* **Records excerpted from a collection**:
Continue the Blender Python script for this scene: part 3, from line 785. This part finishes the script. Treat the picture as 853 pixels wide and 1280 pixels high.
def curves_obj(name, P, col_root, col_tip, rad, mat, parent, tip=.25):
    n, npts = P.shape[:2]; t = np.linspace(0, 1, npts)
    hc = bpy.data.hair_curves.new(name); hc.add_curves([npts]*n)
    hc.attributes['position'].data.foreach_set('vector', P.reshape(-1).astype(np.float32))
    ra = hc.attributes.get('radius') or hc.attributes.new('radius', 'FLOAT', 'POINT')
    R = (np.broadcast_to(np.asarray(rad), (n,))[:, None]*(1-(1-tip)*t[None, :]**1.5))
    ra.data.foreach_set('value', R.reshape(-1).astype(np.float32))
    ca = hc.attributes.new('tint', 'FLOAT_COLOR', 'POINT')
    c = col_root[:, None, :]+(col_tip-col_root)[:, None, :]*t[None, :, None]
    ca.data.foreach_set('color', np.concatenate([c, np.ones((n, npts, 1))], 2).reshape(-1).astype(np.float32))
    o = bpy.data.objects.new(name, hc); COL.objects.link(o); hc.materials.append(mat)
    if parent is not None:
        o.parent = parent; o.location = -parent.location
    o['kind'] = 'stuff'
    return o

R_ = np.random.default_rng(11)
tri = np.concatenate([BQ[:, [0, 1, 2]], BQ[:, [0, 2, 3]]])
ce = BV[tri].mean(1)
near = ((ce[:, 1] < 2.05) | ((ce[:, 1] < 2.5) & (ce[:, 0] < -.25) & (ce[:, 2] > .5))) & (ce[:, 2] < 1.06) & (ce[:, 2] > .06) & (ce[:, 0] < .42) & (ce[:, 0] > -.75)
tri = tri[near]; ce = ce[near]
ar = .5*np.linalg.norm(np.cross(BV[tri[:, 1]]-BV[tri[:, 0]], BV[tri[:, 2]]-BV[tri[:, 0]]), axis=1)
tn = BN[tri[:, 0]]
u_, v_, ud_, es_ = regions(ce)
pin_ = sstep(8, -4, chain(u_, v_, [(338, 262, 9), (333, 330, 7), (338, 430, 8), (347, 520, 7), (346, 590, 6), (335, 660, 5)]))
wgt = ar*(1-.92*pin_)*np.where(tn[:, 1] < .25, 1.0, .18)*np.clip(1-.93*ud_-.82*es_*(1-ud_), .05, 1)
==
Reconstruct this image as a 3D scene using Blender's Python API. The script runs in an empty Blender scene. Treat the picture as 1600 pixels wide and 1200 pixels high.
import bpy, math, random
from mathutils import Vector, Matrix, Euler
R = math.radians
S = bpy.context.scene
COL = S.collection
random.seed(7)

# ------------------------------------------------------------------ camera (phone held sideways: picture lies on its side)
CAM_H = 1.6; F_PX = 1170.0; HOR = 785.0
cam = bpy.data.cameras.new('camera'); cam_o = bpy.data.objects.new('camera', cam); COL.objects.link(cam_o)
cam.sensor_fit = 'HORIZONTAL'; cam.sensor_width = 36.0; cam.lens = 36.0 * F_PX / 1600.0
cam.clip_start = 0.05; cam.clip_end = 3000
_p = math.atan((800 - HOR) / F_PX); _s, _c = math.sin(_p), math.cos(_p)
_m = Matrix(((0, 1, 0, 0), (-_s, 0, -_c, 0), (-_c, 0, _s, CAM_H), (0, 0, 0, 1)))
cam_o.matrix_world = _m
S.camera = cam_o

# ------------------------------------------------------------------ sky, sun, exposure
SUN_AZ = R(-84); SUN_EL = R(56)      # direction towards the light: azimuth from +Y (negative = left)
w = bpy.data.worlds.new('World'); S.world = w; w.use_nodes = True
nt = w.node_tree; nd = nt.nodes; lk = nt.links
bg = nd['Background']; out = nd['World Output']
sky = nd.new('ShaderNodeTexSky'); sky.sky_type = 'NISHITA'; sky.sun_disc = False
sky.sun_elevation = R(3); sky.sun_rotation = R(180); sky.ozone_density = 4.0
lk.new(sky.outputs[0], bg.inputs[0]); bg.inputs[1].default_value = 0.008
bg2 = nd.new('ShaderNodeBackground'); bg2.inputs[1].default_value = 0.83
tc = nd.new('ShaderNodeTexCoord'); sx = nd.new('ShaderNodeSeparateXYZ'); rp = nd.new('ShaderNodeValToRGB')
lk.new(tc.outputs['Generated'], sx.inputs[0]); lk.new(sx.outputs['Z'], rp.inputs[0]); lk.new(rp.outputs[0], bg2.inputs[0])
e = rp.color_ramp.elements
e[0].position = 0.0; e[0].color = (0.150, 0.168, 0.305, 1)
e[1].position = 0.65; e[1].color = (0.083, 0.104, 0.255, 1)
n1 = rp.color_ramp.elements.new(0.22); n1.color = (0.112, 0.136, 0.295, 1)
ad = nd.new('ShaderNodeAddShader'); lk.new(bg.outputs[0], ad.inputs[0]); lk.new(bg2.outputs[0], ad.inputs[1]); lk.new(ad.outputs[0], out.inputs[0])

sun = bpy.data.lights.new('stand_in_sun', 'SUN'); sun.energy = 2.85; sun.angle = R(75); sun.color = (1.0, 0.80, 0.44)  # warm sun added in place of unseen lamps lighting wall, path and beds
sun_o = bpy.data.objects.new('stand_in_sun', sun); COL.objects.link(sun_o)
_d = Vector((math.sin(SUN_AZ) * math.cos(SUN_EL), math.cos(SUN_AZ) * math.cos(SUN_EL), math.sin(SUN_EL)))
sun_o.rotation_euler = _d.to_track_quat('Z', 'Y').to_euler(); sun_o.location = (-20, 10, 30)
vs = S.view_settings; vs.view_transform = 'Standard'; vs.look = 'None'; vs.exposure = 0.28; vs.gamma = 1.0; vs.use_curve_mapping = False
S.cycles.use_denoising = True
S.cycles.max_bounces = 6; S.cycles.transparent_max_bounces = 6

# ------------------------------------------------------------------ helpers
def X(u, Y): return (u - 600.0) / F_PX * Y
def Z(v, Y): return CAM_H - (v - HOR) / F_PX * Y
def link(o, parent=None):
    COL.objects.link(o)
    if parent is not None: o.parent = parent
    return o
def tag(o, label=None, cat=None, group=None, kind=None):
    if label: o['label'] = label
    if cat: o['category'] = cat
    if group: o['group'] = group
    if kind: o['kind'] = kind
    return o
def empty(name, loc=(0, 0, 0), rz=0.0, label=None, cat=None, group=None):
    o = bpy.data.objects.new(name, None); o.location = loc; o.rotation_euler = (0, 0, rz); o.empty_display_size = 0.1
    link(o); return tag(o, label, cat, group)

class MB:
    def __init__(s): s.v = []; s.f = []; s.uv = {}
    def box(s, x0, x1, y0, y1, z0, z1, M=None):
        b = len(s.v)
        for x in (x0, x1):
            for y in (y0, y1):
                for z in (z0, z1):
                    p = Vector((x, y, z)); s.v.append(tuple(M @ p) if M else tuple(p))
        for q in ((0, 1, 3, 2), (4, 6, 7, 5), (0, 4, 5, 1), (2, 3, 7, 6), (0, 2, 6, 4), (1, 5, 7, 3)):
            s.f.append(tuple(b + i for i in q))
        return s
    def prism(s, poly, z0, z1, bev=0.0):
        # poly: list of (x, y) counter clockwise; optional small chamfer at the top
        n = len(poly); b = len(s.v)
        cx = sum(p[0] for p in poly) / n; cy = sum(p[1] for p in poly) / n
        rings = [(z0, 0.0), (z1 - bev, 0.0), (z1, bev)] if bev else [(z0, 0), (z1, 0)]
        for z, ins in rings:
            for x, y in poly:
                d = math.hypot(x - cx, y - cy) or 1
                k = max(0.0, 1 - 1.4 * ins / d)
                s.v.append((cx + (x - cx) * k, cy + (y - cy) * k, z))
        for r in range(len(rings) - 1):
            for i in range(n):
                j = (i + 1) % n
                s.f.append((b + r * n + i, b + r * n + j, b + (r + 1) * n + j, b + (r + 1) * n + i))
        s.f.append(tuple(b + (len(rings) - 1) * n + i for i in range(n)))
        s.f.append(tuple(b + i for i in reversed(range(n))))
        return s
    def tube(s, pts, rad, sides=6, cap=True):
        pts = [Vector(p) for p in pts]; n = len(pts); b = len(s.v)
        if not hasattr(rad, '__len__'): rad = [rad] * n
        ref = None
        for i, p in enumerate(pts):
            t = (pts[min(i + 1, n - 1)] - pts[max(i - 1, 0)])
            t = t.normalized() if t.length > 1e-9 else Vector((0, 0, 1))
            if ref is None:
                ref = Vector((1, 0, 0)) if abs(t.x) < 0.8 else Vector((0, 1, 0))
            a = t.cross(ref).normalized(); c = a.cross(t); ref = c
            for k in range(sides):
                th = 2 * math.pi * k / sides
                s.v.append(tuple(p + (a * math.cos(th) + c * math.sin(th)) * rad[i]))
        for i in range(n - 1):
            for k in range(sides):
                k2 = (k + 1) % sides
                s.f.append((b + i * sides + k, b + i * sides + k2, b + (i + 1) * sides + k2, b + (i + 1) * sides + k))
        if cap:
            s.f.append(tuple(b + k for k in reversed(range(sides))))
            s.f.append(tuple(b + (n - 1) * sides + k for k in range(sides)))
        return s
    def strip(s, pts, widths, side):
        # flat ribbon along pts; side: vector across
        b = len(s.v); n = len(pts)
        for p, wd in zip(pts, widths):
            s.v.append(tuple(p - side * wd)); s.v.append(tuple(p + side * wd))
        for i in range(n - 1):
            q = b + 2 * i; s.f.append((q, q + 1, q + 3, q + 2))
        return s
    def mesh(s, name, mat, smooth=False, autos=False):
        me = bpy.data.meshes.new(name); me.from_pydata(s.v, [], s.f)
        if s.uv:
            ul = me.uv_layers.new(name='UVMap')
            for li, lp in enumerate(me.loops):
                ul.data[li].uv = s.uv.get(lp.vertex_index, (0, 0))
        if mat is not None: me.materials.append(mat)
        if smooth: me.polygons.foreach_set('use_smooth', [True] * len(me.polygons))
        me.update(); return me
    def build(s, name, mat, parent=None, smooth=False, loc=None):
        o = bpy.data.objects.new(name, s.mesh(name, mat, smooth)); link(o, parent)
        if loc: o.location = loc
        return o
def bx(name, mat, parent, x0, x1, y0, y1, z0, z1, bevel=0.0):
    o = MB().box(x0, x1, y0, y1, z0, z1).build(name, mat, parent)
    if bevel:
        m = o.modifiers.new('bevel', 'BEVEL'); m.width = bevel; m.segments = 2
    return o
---
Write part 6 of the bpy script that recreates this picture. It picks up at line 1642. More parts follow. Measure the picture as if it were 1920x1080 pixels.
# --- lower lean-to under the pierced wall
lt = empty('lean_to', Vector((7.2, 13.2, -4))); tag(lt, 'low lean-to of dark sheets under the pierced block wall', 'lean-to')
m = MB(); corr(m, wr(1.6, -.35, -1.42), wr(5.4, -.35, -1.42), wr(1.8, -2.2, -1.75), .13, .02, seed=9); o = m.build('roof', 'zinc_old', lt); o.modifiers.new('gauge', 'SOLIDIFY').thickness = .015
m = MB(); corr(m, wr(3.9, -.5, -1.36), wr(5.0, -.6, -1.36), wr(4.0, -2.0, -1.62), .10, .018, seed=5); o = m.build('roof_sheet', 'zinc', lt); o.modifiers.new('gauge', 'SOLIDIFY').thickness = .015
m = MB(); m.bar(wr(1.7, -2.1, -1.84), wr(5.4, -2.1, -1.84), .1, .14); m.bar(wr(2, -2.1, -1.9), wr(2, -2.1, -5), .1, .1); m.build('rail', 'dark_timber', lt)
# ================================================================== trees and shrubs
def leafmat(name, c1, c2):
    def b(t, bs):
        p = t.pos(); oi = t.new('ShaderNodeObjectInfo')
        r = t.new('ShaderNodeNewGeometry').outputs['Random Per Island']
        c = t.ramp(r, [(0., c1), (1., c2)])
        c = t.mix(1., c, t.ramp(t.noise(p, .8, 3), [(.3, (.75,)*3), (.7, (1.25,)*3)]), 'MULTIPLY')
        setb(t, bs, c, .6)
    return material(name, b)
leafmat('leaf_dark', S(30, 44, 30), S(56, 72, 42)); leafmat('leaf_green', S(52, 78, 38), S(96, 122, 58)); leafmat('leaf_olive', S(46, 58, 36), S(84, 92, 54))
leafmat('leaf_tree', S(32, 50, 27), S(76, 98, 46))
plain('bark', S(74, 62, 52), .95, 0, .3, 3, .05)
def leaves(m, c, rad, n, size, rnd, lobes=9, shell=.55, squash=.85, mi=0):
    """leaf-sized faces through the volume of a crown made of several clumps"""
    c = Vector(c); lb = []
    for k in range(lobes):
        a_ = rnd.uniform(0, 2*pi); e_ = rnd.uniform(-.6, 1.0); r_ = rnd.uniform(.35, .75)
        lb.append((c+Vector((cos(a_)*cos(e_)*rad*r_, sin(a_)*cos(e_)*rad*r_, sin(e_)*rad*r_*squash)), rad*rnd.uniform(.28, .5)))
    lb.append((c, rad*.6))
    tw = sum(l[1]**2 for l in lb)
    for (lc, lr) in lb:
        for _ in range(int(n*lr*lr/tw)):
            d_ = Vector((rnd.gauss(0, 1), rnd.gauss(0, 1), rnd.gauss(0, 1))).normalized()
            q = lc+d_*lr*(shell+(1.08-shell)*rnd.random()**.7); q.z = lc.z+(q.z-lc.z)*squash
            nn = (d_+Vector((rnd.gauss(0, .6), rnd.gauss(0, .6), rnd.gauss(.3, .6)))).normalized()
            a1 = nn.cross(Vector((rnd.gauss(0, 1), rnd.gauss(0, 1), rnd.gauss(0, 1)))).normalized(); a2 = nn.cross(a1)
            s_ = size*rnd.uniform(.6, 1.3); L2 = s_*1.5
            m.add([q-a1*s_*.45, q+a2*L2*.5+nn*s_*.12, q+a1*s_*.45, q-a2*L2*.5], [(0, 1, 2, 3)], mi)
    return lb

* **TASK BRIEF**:
Return only the part of the records above that opens with the line containing "Reconstruct this image" and closes with the line containing "S.camera = cam_o", ends included.

* **SOLUTION TO THIS EXERCISE**:
Reconstruct this image as a 3D scene using Blender's Python API. The script runs in an empty Blender scene. Treat the picture as 1600 pixels wide and 1200 pixels high.
import bpy, math, random
from mathutils import Vector, Matrix, Euler
R = math.radians
S = bpy.context.scene
COL = S.collection
random.seed(7)

# ------------------------------------------------------------------ camera (phone held sideways: picture lies on its side)
CAM_H = 1.6; F_PX = 1170.0; HOR = 785.0
cam = bpy.data.cameras.new('camera'); cam_o = bpy.data.objects.new('camera', cam); COL.objects.link(cam_o)
cam.sensor_fit = 'HORIZONTAL'; cam.sensor_width = 36.0; cam.lens = 36.0 * F_PX / 1600.0
cam.clip_start = 0.05; cam.clip_end = 3000
_p = math.atan((800 - HOR) / F_PX); _s, _c = math.sin(_p), math.cos(_p)
_m = Matrix(((0, 1, 0, 0), (-_s, 0, -_c, 0), (-_c, 0, _s, CAM_H), (0, 0, 0, 1)))
cam_o.matrix_world = _m
S.camera = cam_o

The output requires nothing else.